Cet espace du dedans est intimement lié à l’espace du dehors, espace du voyage et de l’altérité tels la « wilderness » dans Heart of Darkness, les ruelles de Quaunahuac et la « barranca » dans Under the Volcano et pour finir le « bush » australien dans Voss. D’ailleurs le titre même des romans évoque à première vue une quête d’une « vérité des profondeurs », d’un centre qui ne soit pas tant celui du monde que celui de la personnalité du voyageur comme le dit Gusdorf :

‘Les voyages, réels ou imaginaires, sont des recherches d’une vérité dispersée dans l’espace, pèlerinages symboliques dont la destination finale n’est pas le centre du monde, ni non plus le bout du monde, mais le centre de la personnalité du voyageur918. ’
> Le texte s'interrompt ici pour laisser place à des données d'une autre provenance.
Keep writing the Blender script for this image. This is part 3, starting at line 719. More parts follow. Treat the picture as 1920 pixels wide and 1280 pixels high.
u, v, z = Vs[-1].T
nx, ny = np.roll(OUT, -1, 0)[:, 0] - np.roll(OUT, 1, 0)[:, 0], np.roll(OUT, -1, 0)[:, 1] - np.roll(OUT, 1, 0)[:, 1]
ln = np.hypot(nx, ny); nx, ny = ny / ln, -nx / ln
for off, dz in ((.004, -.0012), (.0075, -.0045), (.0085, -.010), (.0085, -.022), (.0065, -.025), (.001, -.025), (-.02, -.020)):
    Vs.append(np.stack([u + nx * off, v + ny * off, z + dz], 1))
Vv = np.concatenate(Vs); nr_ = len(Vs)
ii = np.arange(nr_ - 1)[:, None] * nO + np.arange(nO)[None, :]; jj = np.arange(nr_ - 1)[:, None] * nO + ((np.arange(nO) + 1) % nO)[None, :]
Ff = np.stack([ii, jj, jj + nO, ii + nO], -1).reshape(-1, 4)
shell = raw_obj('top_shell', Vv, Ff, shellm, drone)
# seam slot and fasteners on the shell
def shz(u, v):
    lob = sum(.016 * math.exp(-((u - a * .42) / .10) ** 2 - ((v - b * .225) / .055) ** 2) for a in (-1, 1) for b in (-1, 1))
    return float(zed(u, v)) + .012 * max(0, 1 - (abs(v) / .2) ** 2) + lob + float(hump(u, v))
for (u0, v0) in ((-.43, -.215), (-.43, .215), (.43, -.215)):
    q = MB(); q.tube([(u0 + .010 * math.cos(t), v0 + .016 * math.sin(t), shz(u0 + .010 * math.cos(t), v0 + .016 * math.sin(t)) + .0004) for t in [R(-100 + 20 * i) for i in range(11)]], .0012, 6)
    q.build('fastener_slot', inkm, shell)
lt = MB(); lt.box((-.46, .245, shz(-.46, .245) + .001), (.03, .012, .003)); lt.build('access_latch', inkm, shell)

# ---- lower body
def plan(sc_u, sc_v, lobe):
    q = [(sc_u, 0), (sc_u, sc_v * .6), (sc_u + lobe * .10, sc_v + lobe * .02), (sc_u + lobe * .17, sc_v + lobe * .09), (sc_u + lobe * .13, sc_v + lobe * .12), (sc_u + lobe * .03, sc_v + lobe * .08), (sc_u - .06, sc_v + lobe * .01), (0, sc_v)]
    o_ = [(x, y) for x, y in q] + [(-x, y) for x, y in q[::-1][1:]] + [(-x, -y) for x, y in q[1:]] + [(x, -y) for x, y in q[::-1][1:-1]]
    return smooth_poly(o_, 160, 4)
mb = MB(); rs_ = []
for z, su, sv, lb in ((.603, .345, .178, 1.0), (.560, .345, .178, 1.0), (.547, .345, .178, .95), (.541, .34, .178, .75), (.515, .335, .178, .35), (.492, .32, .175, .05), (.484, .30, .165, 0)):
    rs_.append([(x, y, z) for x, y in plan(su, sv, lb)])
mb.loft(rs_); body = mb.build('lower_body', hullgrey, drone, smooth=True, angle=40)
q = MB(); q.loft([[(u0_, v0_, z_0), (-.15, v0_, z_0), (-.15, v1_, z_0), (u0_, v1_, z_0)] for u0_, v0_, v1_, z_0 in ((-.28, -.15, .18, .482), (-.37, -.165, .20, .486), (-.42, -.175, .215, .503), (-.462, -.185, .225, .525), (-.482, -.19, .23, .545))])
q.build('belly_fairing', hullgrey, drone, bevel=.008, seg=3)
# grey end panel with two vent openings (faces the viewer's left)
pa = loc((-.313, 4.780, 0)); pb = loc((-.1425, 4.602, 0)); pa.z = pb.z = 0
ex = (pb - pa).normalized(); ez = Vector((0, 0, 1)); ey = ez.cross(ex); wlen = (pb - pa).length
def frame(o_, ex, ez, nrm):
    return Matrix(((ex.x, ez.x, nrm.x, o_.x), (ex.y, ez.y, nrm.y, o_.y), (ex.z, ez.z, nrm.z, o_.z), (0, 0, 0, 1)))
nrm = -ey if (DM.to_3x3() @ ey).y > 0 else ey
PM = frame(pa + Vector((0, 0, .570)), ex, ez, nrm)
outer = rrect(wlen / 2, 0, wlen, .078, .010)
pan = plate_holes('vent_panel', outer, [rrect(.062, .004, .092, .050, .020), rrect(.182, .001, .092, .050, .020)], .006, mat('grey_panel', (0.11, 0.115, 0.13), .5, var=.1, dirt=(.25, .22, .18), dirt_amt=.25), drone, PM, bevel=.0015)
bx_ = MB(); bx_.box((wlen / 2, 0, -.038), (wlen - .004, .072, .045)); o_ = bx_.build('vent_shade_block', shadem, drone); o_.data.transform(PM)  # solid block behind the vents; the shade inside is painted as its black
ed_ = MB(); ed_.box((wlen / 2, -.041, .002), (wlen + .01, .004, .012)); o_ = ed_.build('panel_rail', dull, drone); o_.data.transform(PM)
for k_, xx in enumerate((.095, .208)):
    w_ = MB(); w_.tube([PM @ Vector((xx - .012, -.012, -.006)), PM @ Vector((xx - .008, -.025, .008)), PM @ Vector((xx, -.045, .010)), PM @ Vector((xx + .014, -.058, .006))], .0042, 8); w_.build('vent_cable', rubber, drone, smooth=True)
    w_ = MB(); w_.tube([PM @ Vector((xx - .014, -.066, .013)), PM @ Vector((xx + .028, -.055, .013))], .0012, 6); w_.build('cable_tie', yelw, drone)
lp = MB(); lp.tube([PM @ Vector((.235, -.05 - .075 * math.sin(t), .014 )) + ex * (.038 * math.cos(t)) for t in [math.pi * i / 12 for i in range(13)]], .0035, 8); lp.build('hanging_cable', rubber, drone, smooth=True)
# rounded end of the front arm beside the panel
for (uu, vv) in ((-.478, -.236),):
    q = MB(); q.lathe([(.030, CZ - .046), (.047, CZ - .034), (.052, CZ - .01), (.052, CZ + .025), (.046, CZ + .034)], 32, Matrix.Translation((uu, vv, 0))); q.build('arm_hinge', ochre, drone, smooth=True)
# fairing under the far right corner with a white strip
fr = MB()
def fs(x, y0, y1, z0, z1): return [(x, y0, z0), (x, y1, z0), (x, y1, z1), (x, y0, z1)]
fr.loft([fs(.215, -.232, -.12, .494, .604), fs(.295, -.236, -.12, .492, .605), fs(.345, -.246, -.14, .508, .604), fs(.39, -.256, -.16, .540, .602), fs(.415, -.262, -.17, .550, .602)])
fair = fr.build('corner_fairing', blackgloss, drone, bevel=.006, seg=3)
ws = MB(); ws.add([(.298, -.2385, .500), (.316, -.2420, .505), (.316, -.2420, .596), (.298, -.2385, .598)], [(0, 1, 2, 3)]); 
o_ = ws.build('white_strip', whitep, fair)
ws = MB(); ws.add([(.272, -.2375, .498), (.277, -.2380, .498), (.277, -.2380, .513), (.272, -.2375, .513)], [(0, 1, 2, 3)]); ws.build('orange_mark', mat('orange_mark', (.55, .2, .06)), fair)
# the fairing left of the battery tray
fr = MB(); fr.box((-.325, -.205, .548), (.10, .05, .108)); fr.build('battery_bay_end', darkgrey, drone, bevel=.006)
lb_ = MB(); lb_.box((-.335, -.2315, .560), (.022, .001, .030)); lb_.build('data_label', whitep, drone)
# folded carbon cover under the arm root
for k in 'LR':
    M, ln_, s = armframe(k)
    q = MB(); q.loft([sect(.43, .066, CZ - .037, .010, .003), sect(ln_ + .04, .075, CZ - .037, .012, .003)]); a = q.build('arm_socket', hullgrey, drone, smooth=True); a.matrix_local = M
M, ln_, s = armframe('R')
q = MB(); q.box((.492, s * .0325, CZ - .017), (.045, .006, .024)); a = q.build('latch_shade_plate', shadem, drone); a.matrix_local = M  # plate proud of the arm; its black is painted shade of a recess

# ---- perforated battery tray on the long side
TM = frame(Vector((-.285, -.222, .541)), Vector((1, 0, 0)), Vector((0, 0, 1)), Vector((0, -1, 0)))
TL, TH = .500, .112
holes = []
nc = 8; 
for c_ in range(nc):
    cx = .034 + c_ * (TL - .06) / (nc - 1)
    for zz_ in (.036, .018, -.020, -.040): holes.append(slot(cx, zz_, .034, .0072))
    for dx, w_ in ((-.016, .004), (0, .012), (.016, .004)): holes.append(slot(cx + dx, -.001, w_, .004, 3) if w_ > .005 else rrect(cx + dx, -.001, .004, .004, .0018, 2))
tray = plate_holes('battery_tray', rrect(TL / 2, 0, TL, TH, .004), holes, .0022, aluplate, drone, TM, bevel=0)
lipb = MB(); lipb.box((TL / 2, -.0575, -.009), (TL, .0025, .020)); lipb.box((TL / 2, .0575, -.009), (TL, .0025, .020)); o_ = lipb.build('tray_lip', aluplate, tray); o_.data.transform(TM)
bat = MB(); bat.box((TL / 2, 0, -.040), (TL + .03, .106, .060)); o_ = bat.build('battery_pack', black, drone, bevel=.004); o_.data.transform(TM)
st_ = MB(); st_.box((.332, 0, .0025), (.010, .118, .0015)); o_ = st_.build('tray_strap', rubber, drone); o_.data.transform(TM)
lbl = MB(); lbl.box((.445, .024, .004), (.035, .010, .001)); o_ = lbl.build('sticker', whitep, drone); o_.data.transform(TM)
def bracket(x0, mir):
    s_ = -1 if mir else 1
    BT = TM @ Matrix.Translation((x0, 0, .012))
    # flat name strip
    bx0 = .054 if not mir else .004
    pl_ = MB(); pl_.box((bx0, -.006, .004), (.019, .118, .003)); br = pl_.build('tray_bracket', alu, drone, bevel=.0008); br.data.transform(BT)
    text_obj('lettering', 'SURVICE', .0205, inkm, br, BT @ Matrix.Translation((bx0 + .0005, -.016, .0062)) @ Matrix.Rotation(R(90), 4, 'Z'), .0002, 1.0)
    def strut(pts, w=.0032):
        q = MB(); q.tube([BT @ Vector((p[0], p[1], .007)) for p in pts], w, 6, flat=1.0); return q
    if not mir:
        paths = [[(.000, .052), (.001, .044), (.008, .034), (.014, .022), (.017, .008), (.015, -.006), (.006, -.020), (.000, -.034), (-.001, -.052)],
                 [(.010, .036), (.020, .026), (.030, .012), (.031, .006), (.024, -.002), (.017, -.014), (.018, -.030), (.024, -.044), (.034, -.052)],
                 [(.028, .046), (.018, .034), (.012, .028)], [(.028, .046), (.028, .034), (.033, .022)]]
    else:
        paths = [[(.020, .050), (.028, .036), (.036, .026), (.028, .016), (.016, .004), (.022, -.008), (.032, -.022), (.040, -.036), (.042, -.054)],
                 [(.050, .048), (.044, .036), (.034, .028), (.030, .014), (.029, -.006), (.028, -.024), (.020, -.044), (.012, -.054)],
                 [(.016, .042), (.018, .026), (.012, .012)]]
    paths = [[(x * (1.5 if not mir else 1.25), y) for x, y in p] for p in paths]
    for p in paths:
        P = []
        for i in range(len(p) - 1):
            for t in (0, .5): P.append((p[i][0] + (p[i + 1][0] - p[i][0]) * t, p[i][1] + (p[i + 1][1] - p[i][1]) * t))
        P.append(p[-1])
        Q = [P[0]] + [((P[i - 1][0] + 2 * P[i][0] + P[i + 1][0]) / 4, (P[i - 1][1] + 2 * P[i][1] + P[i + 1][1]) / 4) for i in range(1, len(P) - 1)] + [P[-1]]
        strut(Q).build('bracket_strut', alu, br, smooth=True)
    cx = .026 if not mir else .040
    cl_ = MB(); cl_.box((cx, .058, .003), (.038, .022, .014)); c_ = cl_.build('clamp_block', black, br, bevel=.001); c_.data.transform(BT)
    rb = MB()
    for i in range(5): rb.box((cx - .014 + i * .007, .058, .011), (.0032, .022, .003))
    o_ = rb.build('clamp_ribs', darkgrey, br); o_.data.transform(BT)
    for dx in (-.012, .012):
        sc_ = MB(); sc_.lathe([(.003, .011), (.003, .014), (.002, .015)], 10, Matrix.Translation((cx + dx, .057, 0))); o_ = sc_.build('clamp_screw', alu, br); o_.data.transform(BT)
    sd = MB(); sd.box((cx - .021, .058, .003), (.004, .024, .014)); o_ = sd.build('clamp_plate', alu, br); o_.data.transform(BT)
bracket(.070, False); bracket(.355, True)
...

Aller au « coeur des ténèbres », c’est à la fois s’enfoncer au coeur de la « wilderness » et plonger dans les méandres de la personnalité. De même, alller au « dessous du volcan » évoque un déplacement avant tout métaphorique : il s’agit de découvrir ce qui nourrit le volcan, en quoi il est indissociable du feu et de la lave qui sont dans le roman explicitement liés à l’alcool et donc à la position subjective du Consul. Enfin, la traversée du « bush » australien s’apparente à une traversée des identifications imaginaires dont Voss doit se défaire. Néanmoins le terme de « centre de la personnalité » du voyageur est un peu trompeur au sens où chez Conrad, Lowry et White, on a bien plutôt la découverte que l’homme n’a pas de centre ni de personnalité qui découlerait d’un centre organisateur. L’affirmation selon laquelle ‘« le voyage romantique impose une conversion de l’espace du dehors à l’espace du dedans, de l’évidence géographique du paysage à l’invidence de l’initiation’ »919 ne se trouve vérifiée en ce qui concerne Heart of Darkness, Under the Volcano et Voss que dans la mesure où l’espace du dehors est faillé, creux, évanescent, à l’image de la position subjective des protagonistes des romans. En ce sens, les romans de Conrad et Lowry ont nettement plus d’affinités avec la vision dix-huitièmiste d’une conscience comme « surface », « écran de projection » ou encore « théâtre d’ombres »920.

Notes
913.

Georges Gusdorf, Auto-bio-graphie, lignes de vie 2, Paris : Odile Jacob, 1991, p. 187.

914.

Ibid.

915.

Ibid., p. 188.

916.

Ibid., p. 186.

917.

Georges Gusdorf, Fondements du savoir romantique, Paris : Payot, 1982, 471p., pp. 394-395.

918.

Ibid., p. 396.

919.

Ibid., p. 397.

920.

« La conscience est une surface, un écran de projection, un théâtre d’ombres [...] » (Gusdorf, cf supra, note 915).